Google's goals are right. They want the same thing most of us want which is good solid search results. But the algo maybe is not trained on all the spam, scams and violations that are so prevalent on the local side of the fence. So there is just a disconnect.

But as I track and share all the SERP movement on my Seattle Chiropractor ranking analysis, I can sort of begin to see a pattern emerging where hopefully the algo is learning to correct itself.

Between my screenshot at 9 this am and the one 5 hours later, there was already a radical shift and improvement.

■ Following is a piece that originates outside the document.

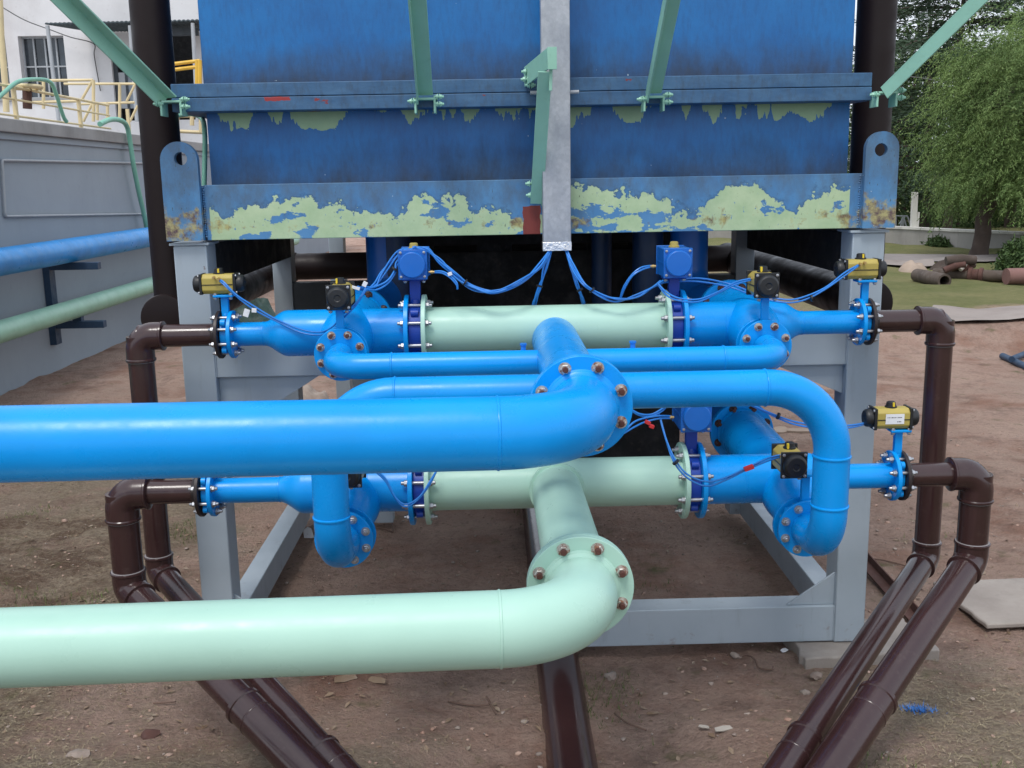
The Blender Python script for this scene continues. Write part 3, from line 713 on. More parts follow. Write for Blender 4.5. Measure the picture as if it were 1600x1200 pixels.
mainpipe('main_pipe', XFU, 3.321, ZFU, P(770, 677, 2.935), P(0, 694, 2.84), .30, M['blue'], 'large bright blue pipe crossing the left foreground to a bolted flange', M['rustbolt'])
mainpipe('main_pipe', XFL, 3.081, ZFL, P(770, 983, 2.74), P(0, 1012, 2.68), .27, M['green'], 'large pale mint pipe crossing the left foreground below the blue one', M['rustbolt'])

# ---- blue spools (reducer, tee, front and back branch) -------------------------
def spool(label, Xs, Xr0, Xr1, Xb, Y, z, XB, Yff, zf, dirn, rb, rf, fR, Yt, up):
    """Xs small flange, Xr0..Xr1 reducer, Xb big flange outer face; dirn=+1 when the big end is to the right"""
    t = thing('pipe_spool', (XB, Y, z), label, 'pipe', 'blue branched pipe spools beside the header pipes')
    s = dirn
    prof = [(0, R4), (abs(Xr0-Xs), R4)]
    L = abs(Xr1-Xr0)
    for k in range(1, 9):
        u = k/8; prof.append((abs(Xr0-Xs)+L*u, R4+(R8-R4)*(u*u*(3-2*u))))
    prof.append((abs(Xb-Xs), R8))
    m = MB().lathe((Xs, Y, z), X_*s, prof, 48)
    weld(m, (Xr0, Y, z), X_, R4, .002, .010); weld(m, (Xb-s*.20, Y, z), X_, R8, .0015, .008)
    m.build('pipe', M['blue'], t)
    MB().disc((Xs if s > 0 else Xs-.018, Y, z), X_, FR4, .018).build('flange', M['blue'], t)
    MB().disc((Xb-.020 if s > 0 else Xb, Y, z), X_, FR8, .020).build('flange', M['blue'], t)
    # back branch
    zb = z+.01
    RB = .127; zq = z-(.0 if up else .02)
    m = MB(); m.tube([(XB, 5.19, zb), (XB, Y, zq)], RB, 48); m.lathe((XB, 5.19-.03, zb), Y_, [(0, RB), (.015, RB+.006), (.02, RB)], 48)
    m.build('back_branch', M['blue'], t)
    MB().disc((XB, 5.19, zb), Y_, .165, .018, 48).build('flange', M['blue'], t)
    bolts(t, (XB, 5.19, zb), Y_, .135, .038, M['darkbolt'], 8, 1.15)
    # front branch, tapering to the smaller valve
    m = MB(); n = 12; pts = []; rs = []
    for k in range(n+1):
        u = k/n; q = u*u*(3-2*u)
        pts.append(Vector((XB, Y+(Yt-Y)*u, zq+(zf-zq)*q))); rs.append(RB*.998+(rf-RB*.998)*smooth(.30, 1, u))
    m.tube(pts, rs, 48); m.build('front_branch', M['blue'], t)
    MB().disc((XB, Yt, zf), Y_, fR, .018, 48).build('flange', M['blue'], t)
    # matching blue elbow behind the frame going up to the tank
    p = thing('outlet_elbow', (XB, 5.25, zb), label.replace('spool', 'outlet elbow behind the spool'), 'pipe', 'dark blue outlet elbows under the tank')
    MB().disc((XB, 5.21, zb), Y_, .165, .018, 48).build('flange', M['blue'], p)
    if up: pth = fillet([(XB, 5.228, zb), (XB+up, 5.72, zb), (XB+up, 5.72, 2.23)], .2, 10)
    else: pth = [(XB, 5.228, zb), (XB, 5.9, zb)]
    MB().tube(pth, R8-.005, 36).build('pipe', M['mblue'], p)
    return t
Bul = P(532, 557, 4.5); Bur = P(1197, 539, 4.5)
zfu = (Bul.z+Bur.z)/2
VL = P(512, 800, 3.8); VR = P(1298, 790, 3.8)
FLR = P(1246, 826, 4.07); zfl = FLR.z
TH8, TH4 = .058, .045
spool('upper left blue pipe spool with reducer and tee', XU(361), XU(412), XU(450), XU(641), YU, ZU, Bul.x, 4.5, zfu, 1, R8, R4+.01, .118, 4.565, .09)
spool('upper right blue pipe spool with reducer and tee', XU(1343), XU(1252), XU(1214), XU(1061), YU, ZU, Bur.x, 4.5, zfu, -1, R8, R4+.01, .118, 4.565, -.12)
spool('lower left blue pipe spool with reducer and tee', XL(331), XL(437), XL(476), XL(648), YL, ZL, VL.x+.02, 4.07, zfl, 1, R8, .07, .122, 4.12, 0)
spool('lower right blue pipe spool with reducer and tee', XL(1395), XL(1300), XL(1262), XL(1088), YL, ZL, VR.x-.01, 4.07, zfl, -1, R8, .07, .122, 4.12, 0)

# ---- valves ------------------------------------------------------------------
GB = 'large butterfly valves with round blue actuators'; GS = 'small valves with gold actuators'
ab = P(652, 414, 4.70).z; ab2 = P(1046, 412, 4.70).z
valve('butterfly_valve', ((XU(641)+XU(661))/2, YU, ZU), 'x', XU(661)-XU(641), R8, .130, ab, 'big', 'y', M['dblue'], 'large dark blue valve with round blue actuator at the upper left header end', GB, FR8, boltm=M['zinc'])
valve('butterfly_valve', ((XU(1042)+XU(1061))/2, YU, ZU), 'x', XU(1061)-XU(1042), R8, .130, ab2, 'big', 'y', M['dblue'], 'large dark blue valve with round blue actuator at the upper right header end', GB, FR8)
ab3 = P(1078, 653, 4.26).z
valve('butterfly_valve', ((XL(1069)+XL(1088))/2, YL, ZL), 'x', XL(1088)-XL(1069), R8, .130, ab3, 'big', 'y', M['dblue'], 'large dark blue valve with round blue actuator at the lower right header end', GB, FR8, act_off=(.0, 0))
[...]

So either Googlers (who do read my forum all the time) manually made a correction OR the aglo is being training and is getting better at weeding out incorrect listings that should not be rewarded with top placement.

So anyway, I'm hopeful this update will stabilize into something that delivers better results soon.



 4:00 pm on Aug 9, 2014 (gmt 0)

For anyone that wants to learn more about what we know and DON'T yet know about this update...

Mike Blumenthal just did a Hangout on Stone Temple's 'Digital Marketing Excellence Show' Thursday. And "Professor Maps" shares the latest info about this update.

On YouTube: "Unmasking the Pigeon Update: Understanding and Dealing With the Impact"

Note to mods: I'm not affiliated with Mike or Stone Temple and wasn't on the broadcast or anything. I'm just sort of a Google Local evangelist, sharing news that may help folks who have been affected. And found this to be an info packed Hangout.